Data extracted from a collection:
** start **

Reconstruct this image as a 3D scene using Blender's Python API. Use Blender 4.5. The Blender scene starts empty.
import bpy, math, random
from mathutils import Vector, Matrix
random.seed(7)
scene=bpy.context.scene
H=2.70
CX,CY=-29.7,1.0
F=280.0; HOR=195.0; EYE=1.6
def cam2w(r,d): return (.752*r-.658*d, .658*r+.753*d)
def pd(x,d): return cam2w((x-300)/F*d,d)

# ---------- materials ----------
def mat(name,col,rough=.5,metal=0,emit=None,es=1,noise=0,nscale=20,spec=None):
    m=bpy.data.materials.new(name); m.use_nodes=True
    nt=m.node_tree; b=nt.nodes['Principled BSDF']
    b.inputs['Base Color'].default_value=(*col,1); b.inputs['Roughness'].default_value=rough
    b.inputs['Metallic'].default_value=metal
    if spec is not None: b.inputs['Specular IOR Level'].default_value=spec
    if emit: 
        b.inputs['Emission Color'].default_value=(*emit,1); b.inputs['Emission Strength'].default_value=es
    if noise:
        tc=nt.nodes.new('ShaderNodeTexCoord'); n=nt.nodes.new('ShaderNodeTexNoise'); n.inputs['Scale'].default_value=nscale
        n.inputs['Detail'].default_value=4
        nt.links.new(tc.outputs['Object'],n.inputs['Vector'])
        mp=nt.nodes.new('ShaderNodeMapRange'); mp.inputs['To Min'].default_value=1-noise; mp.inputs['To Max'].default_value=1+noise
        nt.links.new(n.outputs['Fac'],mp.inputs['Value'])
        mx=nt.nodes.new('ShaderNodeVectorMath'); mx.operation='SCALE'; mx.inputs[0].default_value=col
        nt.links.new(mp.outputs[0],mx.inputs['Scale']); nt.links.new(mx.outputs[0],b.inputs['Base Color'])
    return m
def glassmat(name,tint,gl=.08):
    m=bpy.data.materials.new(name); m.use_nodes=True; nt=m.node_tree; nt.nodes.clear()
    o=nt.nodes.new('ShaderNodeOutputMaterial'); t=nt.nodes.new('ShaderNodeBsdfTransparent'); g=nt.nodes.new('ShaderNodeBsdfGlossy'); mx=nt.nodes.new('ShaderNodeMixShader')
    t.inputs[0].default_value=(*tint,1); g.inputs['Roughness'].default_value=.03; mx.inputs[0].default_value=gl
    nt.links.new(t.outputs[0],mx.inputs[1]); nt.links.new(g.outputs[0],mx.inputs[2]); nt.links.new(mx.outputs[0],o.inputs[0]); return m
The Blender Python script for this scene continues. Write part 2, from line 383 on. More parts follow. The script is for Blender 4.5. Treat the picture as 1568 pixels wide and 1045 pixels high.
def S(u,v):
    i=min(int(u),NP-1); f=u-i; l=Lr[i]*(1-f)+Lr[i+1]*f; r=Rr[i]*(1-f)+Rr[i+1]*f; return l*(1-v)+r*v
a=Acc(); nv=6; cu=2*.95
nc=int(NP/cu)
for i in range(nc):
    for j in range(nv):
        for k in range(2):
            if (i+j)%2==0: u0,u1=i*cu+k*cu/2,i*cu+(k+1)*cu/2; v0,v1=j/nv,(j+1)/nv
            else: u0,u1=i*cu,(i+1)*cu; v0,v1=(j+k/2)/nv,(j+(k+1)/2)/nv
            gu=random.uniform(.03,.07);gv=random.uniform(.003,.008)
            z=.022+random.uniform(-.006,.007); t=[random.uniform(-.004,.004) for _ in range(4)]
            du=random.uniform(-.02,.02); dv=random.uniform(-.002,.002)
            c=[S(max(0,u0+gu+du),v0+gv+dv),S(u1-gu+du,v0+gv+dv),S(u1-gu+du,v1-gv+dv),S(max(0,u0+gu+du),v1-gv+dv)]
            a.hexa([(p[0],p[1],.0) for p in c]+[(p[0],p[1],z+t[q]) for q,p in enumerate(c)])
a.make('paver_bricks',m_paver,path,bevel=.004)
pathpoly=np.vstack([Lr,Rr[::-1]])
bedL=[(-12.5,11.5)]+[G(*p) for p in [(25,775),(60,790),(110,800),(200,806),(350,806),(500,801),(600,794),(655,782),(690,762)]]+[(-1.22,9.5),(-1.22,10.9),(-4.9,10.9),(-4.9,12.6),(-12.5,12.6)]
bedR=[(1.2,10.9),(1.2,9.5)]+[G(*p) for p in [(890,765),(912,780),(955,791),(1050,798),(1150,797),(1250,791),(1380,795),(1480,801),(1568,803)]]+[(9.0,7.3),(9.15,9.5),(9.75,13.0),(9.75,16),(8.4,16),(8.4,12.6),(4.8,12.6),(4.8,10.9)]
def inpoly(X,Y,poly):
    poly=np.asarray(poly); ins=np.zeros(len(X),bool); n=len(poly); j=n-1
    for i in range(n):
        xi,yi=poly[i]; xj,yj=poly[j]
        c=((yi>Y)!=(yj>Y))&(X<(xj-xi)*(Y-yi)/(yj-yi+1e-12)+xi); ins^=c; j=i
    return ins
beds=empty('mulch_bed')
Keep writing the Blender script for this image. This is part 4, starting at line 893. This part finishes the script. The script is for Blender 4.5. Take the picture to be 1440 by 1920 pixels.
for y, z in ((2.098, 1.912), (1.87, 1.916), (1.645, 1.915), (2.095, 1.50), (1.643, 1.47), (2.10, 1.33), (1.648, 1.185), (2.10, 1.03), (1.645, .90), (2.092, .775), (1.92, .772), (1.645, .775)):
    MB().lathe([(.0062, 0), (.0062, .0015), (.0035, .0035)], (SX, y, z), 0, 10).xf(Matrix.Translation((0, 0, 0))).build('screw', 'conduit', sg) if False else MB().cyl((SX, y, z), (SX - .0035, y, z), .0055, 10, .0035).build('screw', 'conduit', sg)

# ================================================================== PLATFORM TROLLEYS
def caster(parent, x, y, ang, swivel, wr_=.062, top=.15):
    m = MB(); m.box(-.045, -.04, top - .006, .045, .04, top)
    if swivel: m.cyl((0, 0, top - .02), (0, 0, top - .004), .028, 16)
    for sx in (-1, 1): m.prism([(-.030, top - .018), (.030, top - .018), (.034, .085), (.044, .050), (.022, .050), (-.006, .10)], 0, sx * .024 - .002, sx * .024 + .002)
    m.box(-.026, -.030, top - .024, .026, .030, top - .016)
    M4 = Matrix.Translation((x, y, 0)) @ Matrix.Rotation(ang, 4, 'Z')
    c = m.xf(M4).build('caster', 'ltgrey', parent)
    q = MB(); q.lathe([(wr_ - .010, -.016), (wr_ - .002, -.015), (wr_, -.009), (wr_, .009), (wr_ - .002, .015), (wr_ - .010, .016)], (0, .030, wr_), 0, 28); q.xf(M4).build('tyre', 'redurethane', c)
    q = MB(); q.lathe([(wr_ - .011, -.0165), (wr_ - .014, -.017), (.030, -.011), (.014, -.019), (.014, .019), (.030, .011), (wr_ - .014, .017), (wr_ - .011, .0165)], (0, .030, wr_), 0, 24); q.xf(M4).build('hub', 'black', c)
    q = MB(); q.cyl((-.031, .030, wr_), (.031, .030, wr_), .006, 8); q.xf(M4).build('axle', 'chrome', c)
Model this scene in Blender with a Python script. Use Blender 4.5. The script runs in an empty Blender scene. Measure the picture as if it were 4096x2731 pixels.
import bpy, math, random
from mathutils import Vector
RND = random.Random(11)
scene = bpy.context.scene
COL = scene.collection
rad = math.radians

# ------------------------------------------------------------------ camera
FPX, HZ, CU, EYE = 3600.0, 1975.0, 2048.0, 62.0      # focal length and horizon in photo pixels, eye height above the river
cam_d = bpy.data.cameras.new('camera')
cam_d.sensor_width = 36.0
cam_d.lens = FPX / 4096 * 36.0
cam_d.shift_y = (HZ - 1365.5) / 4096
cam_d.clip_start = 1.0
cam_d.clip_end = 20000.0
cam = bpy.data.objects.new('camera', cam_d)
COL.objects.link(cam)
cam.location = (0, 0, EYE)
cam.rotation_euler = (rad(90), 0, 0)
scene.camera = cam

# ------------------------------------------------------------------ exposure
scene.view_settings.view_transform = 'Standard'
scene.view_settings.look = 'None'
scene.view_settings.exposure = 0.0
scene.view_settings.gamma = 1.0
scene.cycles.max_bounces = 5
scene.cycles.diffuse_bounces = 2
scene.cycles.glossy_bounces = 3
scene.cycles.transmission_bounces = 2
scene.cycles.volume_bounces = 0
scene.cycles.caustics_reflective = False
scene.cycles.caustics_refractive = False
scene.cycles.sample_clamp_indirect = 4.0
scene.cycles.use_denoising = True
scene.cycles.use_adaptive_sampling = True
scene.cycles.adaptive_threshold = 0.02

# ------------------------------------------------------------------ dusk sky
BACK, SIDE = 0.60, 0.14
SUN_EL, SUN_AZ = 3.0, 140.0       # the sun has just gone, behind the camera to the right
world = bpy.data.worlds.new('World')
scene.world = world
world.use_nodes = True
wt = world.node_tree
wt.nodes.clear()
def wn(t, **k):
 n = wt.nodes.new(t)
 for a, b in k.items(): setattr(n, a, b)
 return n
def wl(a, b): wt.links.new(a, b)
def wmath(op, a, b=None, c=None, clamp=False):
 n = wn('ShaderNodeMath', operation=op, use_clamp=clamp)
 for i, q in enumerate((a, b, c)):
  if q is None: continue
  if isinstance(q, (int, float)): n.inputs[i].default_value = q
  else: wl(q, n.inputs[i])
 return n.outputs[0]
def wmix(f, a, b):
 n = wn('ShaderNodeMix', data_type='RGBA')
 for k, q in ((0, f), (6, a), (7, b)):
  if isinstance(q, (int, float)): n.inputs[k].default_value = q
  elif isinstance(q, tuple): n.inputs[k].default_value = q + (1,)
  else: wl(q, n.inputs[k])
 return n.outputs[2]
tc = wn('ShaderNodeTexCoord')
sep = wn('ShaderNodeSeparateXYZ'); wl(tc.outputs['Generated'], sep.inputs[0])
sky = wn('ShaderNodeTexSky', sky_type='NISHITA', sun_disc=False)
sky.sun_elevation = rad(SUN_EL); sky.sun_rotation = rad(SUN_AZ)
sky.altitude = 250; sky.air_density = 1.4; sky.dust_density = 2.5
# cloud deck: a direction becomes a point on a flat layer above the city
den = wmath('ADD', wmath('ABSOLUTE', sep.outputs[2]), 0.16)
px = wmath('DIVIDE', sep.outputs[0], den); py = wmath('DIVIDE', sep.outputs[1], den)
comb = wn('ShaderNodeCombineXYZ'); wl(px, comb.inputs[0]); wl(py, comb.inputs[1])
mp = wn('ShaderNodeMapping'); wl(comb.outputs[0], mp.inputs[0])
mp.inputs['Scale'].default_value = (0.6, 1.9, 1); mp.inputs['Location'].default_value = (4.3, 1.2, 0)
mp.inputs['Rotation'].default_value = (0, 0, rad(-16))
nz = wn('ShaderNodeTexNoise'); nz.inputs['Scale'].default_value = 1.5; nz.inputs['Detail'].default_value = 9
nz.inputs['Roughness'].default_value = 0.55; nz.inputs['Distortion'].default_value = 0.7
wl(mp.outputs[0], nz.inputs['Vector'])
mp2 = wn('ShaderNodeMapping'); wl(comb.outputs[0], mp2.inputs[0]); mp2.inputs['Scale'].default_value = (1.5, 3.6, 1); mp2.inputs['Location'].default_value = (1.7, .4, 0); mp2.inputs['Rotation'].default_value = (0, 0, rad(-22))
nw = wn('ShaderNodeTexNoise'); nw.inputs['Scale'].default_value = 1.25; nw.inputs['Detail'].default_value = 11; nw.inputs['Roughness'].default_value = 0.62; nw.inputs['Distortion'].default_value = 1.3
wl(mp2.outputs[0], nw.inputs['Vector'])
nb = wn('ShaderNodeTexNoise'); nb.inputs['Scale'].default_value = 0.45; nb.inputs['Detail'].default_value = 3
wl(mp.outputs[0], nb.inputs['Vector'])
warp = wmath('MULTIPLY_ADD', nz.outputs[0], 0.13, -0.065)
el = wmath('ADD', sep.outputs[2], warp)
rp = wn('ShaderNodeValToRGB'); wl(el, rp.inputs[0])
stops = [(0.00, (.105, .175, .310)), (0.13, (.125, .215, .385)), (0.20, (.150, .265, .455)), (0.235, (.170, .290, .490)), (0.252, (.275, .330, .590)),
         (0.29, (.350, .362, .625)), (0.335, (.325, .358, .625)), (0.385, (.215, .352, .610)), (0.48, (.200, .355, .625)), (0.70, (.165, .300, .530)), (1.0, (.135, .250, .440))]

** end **

Work to complete - Everything from the first line of the data through the line containing "def pd(x,d): return cam2w((x-300)/F*d,d)" should be echoed exactly. Add nothing.

Written reply -
Reconstruct this image as a 3D scene using Blender's Python API. Use Blender 4.5. The Blender scene starts empty.
import bpy, math, random
from mathutils import Vector, Matrix
random.seed(7)
scene=bpy.context.scene
H=2.70
CX,CY=-29.7,1.0
F=280.0; HOR=195.0; EYE=1.6
def cam2w(r,d): return (.752*r-.658*d, .658*r+.753*d)
def pd(x,d): return cam2w((x-300)/F*d,d)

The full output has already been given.